Help from The Hill is on its way to aid Bonney Lake’s Fennel Creek Trail.
During the May 15 Bonney Lake Council workshop, city Special Project Manager Gary Leaf announced the city will be receiving a grant of $500,000 for the trail, in part thanks to the efforts of Sen. Phil Fortunato.
The grant money will help resolve some of the controversy that’s surrounded the trail for the last several years.
Back in 2015, the city was trying to decide how the trail — which will eventually connect Victor Falls to Bonney Lake Elementary and Allan Yorke Park — would cross state Route 410.
In 2015, the council opted to try a tunnel. However, the project would have cost more than $2 million, and due to the high cost, grant applications “fell pretty flat,” Leaf told the council during the workshop.
The council went back to the drawing board in November 2016 and decided the most economical and grant-friendly path would be to connect the trail at 95th Street East, head west to Angeline Road, go north underneath the highway, and then re-connect with the creek east of Angeline.

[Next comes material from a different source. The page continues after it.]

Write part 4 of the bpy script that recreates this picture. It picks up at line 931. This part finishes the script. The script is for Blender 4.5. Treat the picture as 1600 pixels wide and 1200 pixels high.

The residents on 95th street, to put it mildly, were not happy, and they approached their state legislators for assistance.
“I had a constituent reach out to my office with concerns about the safety of their neighborhood regarding the proposed project,” Fortunato said in an email interview. “I met with him and worked to bring people together to find a solution for the affected property owners. I went to bat for them because their concerns weren’t being heard.”
Fortunato encouraged the city to apply for a $500,000 grant, which was a part of the State capital budget passed by the state legislature last March. The grant was awarded to Bonney Lake mid-May.
Instead of the trail connecting on 95th Street East, the new route will continue north until it reaches the highway, where it will veer west to meet up and cross under SR 410 along Angeline Road before heading east again, following the highway until it hits the Midtown Core border — which is around where the Costco was just opened — and continue north.
This project needs to go out to bid before construction can start on Phase 2A of the Fennel Creek Trail, which is the fully-funded section of the trail that starts at the edge of Fennel Creek Park until it reaches the new path crossing underneath the highway.
Leaf estimated it will take eight months to redesign new trail connection, putting a tentative bid date for April 2019 and construction finishing at the end of the year. The whole project will cost around $1 million.
Phase 2A of the trail could start spring 2019 with purchasing some right-of-ways, which may take six months, Leaf added. Construction may also finished by the end of 2019; this phase is estimated to cost $1.8 million, but the city has a grant for $1.5 million.
Lead doesn’t have a timeline for Phase 2B — which will take the trail from SR 410 to Sumner-Buckley Highway — because this portion of the trail is yet to be funded, and the city is waiting to hear back on some grants.